5. If in doubt, skip it
In the wedding industry, so much is about theater—and it’s optional. I had a caterer blather on about “lighting options.” My idea of good lighting? A $2-bag of tea lights from the hardware store! He also mentioned a wonderful “stylist.” Aren’t stylists for celebs? Am I not fabulous enough?
6. Observe people carefully before deciding to work with them
I try to avoid vendors who say things like “You really should …” or “You have to …” or “You need to …” No, I don’t. As soon as someone starts talking to me like I’m a child, I run away as fast as I can!
7. Keep the wedding an expression of you and your mate
We’re writing our own vows and have decided not to have a best man or bridesmaids. Some have reacted in horror. You’d think the world was coming to an end. We also decided on a small ceremony on a separate day from the reception. No matter the reaction, we plug ahead with our plans.
8. Shop around
Not all vendors are alike and never assume that a vendor is giving you the best possible price. I’ve found that higher prices do not always correlate with higher quality in the wedding industry. It’s hit or miss. And when a vendor hears the word “wedding,” it’s often code for (sshhhh!) “double the price.” Give yourself options and don’t feel rushed into doing anything.
9. Designate one night of the week when wedding discussions are off-limits
Banning wedding talk guarantees that there is one day when not a thought or trickle of conversation between you and your mate is given over to “the big day.” Hell, make it three days a week.
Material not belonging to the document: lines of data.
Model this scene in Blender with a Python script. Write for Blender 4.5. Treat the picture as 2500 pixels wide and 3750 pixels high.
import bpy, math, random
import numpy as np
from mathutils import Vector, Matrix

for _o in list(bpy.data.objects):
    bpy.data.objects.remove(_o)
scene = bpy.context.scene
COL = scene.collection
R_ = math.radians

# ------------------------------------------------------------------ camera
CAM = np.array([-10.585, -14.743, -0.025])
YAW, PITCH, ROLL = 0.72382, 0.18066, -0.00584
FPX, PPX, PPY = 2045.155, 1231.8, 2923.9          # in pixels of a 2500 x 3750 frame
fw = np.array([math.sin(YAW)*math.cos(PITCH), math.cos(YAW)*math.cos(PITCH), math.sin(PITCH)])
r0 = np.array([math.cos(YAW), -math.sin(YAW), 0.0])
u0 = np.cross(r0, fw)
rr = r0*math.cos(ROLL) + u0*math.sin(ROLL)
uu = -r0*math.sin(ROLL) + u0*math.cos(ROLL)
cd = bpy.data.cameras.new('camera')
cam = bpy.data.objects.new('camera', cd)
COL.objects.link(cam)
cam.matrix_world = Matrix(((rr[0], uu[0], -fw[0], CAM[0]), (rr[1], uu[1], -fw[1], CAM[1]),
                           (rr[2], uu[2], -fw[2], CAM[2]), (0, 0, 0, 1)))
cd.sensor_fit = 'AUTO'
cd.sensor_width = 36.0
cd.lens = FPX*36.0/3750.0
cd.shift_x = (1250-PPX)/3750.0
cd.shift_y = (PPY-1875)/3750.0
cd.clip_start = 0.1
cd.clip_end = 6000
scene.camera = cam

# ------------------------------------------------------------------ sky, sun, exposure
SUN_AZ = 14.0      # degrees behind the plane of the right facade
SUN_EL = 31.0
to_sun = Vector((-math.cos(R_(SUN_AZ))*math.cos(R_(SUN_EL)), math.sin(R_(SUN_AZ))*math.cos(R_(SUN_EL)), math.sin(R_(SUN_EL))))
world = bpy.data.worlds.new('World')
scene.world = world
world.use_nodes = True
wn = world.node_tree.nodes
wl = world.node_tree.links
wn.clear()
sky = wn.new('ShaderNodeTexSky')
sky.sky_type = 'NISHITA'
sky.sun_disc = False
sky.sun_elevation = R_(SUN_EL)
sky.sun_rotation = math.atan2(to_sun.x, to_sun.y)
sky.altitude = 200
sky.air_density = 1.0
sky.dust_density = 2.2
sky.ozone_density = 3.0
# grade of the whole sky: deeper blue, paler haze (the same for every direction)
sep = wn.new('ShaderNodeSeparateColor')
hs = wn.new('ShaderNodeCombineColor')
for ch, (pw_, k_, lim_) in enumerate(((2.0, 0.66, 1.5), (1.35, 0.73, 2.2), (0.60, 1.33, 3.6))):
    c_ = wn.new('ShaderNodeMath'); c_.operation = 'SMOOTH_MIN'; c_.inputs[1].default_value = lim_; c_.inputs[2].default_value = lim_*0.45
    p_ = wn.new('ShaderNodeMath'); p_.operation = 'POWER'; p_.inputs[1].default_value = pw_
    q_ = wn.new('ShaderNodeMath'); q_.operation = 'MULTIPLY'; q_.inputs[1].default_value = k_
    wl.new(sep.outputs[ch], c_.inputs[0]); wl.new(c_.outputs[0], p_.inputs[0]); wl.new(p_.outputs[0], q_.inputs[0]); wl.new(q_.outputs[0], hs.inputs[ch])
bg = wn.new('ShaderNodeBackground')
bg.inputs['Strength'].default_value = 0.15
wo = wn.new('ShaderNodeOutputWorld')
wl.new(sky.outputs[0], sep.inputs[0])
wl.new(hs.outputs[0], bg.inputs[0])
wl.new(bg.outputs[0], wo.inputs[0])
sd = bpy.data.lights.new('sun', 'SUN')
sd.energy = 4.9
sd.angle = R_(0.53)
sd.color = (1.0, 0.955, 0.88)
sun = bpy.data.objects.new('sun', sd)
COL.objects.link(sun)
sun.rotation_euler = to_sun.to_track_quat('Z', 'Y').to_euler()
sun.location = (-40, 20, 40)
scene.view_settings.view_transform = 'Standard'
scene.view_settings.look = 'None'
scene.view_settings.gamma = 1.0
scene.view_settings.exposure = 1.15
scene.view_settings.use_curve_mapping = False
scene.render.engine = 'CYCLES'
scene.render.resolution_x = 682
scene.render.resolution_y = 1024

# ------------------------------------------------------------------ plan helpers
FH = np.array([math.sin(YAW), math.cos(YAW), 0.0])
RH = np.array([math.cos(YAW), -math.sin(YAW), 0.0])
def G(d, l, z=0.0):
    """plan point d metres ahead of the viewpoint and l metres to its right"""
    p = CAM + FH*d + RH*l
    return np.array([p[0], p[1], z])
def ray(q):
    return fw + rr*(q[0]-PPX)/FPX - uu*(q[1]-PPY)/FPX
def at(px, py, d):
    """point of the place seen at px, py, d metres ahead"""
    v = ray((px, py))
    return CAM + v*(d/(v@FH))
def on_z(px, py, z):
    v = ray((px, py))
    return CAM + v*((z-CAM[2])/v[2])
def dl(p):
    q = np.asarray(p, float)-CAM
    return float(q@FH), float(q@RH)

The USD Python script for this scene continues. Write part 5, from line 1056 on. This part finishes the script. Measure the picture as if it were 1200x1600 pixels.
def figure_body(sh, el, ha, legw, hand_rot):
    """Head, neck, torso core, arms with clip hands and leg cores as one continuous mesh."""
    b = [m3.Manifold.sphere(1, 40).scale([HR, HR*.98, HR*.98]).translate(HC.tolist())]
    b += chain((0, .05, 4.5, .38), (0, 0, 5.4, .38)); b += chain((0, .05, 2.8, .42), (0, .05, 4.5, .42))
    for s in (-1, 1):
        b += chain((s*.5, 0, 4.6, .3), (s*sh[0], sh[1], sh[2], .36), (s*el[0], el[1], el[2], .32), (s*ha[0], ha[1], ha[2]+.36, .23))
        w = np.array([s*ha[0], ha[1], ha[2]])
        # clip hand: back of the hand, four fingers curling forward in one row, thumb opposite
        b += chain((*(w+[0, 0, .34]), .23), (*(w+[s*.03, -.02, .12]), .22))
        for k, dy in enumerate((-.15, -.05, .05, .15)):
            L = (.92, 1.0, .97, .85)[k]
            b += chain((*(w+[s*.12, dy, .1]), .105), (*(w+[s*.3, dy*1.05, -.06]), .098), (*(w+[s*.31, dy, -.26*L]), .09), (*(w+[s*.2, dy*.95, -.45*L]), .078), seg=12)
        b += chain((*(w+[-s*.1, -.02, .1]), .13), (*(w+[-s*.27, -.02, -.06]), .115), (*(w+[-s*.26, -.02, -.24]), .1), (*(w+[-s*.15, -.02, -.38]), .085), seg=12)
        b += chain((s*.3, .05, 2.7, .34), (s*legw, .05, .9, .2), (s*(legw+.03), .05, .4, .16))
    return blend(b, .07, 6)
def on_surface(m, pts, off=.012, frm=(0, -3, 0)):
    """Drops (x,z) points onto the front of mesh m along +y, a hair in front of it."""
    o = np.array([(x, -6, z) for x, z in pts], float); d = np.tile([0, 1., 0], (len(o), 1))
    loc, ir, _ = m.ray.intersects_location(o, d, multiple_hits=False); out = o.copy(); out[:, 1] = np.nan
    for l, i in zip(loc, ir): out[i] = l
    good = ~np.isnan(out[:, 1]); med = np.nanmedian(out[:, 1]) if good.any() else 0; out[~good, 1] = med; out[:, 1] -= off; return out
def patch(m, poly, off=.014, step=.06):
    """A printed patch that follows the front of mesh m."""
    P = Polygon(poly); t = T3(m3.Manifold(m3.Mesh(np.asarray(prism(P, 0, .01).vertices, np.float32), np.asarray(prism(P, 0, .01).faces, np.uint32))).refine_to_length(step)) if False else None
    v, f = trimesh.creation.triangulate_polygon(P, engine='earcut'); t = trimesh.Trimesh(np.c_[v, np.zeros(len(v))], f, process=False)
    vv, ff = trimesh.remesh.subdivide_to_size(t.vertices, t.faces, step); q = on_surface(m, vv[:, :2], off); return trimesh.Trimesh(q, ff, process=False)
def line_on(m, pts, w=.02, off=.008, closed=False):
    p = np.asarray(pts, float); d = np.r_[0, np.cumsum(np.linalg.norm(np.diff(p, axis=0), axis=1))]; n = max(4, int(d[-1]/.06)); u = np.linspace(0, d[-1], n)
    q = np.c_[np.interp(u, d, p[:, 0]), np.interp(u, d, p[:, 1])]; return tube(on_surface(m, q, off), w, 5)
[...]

10. Ditch what you don’t like; take what works for you
There is so much advice out there: from books, newspapers, and magazines, to TV shows, Web sites, and blogs, it can easily become overwhelming. It doesn’t matter what the latest trend is. It’s your wedding to plan. Not Modern Bride’s or Martha Stewart’s. I’ve thrown out the magazines and returned to my novel. It’s much better for my soul than any bridal magazine will ever be. The plans will come along just fine. We’re happy to be getting married, period.